# Spontaneous non-stoichiometry and ordering of metal vacancies in   degenerate insulators

**Authors:** Oleksandr I. Malyi, Michael T. Yeung, Kenneth R. Poeppelmeier, Clas, Persson, Alex Zunger

arXiv: 1901.00183 · 2020-06-04

## TL;DR

This paper reveals that in certain degenerate insulators, free carriers induce spontaneous formation of ordered cation vacancies, leading to non-stoichiometric compounds with unique atomic arrangements, challenging traditional views on compound stoichiometry.

## Contribution

It introduces the concept of Fermi level-induced spontaneous non-stoichiometry and explains the formation of ordered vacancy compounds in degenerate insulators, a novel mechanism not previously recognized.

## Key findings

- Carrier-induced vacancy formation explains unusual atomic sequences.
- Ordered vacancy compounds (OVCs) can form spontaneously due to electronic effects.
- This mechanism impacts the understanding of defect chemistry in degenerate insulators.

## Abstract

We point to a class of materials representing an exception to the Daltonian view that compounds maintain integer stoichiometry at low temperatures, because forming stoichiometry-violating defects cost energy. We show that carriers in the conduction band (CB) of degenerate insulators in Ca-Al-O, Ag-Al-O, or Ba-Nb-O systems can cause a self-regulating instability, whereby cation vacancies form exothermically because a fraction of the free carriers in the CB decay into the hole states formed by such vacancies, and this negative electron-hole recombination energy offsets the positive energy associated with vacancy bond breaking.
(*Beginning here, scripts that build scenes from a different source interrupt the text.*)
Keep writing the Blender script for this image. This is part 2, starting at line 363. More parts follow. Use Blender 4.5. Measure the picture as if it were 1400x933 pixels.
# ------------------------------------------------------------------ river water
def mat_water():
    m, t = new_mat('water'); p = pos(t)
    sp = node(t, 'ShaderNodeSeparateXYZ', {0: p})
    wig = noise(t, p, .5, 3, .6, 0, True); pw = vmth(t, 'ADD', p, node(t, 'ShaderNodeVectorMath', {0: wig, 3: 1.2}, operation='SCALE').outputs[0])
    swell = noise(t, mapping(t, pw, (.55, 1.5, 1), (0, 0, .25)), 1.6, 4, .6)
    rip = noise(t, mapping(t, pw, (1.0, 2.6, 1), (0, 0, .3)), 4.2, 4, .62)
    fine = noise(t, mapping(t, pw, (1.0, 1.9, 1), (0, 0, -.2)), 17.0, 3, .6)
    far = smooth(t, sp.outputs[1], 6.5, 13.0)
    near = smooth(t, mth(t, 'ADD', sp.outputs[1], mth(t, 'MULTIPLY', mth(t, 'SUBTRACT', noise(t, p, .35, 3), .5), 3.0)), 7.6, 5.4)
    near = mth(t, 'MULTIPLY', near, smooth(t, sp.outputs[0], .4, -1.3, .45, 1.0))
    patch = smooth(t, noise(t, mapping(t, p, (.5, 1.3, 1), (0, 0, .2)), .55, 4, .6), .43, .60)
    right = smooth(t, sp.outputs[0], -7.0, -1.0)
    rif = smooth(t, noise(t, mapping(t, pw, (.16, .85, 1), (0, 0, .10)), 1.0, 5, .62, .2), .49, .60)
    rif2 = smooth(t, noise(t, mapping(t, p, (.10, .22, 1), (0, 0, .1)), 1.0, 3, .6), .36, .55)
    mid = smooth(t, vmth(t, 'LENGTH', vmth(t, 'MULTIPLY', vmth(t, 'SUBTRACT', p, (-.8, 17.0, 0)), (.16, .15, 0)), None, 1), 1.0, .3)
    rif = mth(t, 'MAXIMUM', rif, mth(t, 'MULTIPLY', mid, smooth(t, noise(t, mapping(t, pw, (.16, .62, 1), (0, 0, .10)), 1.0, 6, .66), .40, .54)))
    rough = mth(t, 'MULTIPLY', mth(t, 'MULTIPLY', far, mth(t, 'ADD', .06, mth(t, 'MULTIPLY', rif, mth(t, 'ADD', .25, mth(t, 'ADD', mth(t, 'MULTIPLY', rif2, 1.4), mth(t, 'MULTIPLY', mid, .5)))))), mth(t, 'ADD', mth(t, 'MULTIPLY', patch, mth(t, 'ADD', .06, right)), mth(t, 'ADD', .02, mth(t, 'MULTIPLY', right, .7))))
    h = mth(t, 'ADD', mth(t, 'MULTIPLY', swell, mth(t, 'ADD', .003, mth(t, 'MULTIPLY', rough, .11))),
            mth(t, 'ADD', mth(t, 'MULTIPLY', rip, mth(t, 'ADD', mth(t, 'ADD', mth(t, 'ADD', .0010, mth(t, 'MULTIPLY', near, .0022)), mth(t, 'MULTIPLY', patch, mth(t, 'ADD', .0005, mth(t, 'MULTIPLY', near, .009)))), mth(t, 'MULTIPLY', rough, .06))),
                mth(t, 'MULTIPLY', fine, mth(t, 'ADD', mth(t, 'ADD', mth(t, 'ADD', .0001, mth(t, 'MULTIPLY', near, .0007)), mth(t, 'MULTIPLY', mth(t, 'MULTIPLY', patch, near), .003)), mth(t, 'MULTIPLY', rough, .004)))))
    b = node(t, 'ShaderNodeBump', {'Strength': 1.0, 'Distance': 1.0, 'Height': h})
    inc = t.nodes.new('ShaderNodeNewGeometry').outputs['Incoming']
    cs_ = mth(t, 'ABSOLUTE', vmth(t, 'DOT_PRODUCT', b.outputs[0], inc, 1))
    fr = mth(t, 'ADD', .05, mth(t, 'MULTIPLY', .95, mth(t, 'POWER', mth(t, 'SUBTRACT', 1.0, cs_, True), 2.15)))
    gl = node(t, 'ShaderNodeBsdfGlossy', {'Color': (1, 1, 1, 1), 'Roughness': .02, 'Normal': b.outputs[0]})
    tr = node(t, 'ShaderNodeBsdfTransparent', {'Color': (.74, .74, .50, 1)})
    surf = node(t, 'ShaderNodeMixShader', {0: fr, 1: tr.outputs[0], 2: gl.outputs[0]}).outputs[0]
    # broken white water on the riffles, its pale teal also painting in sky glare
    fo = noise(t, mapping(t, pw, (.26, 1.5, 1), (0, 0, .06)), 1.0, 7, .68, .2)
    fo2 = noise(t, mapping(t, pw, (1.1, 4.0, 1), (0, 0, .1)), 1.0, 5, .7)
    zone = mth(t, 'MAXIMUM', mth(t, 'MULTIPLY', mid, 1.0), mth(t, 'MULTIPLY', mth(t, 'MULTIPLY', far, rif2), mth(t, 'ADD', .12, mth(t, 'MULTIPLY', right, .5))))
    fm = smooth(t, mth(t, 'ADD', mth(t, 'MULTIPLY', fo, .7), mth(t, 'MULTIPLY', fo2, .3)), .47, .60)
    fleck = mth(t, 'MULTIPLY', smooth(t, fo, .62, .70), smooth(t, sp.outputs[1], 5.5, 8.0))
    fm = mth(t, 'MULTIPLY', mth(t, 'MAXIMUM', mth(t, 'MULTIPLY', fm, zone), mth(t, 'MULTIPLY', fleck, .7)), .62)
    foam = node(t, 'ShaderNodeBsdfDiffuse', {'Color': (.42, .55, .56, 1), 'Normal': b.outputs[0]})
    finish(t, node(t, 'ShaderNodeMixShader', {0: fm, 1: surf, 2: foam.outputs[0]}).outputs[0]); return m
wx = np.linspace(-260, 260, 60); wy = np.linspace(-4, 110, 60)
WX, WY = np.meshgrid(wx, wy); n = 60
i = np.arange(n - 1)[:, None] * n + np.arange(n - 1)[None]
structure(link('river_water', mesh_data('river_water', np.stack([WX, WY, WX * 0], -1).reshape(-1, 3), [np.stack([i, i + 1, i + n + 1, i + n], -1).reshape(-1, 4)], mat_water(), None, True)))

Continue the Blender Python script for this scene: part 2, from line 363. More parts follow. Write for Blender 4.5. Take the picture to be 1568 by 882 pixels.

This Fermi level-induced spontaneous non-stoichiometry can lead to the formation of crystallographically ordered vacancy compounds (OVCs), explaining the previously peculiar occurrence of unusual atomic sequences such as BalNbmOn with l:m:n ratios of 1:2:6, 3:5:15, or 9:10:30. This work has general ramifications as the degenerate insulators have found growing interests in many fields ranging from transparent conductors to electrides that are electron donating promotors for catalyst.